:: The problem ::
Count every line that has the word "scene" in it; give no more than the number.

:: Raw data ::
:::::

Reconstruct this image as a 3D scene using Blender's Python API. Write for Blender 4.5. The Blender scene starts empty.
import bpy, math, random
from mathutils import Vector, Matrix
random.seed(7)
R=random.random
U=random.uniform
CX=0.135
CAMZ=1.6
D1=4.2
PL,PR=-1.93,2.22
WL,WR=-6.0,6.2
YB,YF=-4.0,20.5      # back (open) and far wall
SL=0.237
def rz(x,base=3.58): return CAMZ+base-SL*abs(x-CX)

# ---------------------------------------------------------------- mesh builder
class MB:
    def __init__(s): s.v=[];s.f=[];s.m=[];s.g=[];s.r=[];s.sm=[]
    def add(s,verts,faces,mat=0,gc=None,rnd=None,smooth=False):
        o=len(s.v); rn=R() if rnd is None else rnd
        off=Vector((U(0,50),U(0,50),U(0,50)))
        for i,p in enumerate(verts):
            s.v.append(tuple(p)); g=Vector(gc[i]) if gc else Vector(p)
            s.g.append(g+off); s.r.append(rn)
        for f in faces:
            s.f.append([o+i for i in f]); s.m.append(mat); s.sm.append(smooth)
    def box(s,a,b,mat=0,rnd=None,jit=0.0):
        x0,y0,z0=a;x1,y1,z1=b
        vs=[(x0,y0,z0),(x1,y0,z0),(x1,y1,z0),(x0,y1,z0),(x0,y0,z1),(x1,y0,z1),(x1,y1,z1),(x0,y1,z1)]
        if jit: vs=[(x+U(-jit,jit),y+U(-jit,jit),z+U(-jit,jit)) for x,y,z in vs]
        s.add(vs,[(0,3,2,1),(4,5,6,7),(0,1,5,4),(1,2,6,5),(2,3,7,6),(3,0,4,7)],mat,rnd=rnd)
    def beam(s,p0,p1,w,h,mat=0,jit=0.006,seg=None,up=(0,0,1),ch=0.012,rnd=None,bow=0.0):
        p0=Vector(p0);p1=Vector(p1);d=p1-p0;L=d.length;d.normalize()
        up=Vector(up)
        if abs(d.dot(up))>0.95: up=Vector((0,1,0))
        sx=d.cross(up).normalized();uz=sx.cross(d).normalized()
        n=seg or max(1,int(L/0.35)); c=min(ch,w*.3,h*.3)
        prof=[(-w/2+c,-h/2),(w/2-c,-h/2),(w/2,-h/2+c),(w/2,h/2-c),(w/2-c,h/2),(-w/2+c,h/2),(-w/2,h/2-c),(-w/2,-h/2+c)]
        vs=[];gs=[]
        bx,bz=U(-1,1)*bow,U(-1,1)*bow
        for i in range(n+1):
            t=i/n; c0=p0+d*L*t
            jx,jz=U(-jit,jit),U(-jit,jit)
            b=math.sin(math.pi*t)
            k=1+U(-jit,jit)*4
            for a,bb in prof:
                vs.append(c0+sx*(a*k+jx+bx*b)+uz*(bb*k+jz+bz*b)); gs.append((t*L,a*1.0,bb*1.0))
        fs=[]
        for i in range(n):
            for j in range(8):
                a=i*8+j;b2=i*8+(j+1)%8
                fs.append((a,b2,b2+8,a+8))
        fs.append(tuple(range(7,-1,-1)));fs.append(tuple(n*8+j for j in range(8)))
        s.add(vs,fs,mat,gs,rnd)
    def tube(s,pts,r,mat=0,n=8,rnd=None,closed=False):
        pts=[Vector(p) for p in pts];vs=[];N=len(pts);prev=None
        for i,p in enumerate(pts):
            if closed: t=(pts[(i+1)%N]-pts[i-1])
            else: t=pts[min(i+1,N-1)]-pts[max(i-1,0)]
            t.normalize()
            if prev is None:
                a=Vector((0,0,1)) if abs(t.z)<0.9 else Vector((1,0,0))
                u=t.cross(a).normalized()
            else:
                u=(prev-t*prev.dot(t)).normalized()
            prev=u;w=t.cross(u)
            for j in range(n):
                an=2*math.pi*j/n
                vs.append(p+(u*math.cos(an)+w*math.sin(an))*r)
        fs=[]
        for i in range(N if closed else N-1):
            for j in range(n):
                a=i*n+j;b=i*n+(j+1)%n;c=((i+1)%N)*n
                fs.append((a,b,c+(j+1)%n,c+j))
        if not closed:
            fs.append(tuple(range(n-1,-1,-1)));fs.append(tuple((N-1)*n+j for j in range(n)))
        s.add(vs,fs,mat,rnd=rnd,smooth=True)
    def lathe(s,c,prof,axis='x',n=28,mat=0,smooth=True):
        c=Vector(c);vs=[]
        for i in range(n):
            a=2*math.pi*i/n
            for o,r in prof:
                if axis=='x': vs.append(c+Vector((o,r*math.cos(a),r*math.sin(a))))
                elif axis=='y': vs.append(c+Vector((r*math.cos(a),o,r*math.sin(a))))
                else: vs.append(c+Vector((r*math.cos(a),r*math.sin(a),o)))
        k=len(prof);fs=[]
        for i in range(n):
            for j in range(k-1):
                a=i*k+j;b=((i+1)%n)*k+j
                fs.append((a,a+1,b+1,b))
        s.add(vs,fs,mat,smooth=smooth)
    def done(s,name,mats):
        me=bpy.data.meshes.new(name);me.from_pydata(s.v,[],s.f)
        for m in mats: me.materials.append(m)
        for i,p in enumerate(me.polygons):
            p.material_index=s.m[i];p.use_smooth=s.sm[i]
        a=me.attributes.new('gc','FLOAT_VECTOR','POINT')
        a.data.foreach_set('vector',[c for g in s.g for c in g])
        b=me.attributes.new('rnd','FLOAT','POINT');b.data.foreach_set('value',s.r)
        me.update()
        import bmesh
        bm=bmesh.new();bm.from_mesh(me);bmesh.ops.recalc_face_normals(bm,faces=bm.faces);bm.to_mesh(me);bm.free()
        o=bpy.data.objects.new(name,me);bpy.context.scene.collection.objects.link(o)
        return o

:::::

:: Solved exercise ::
2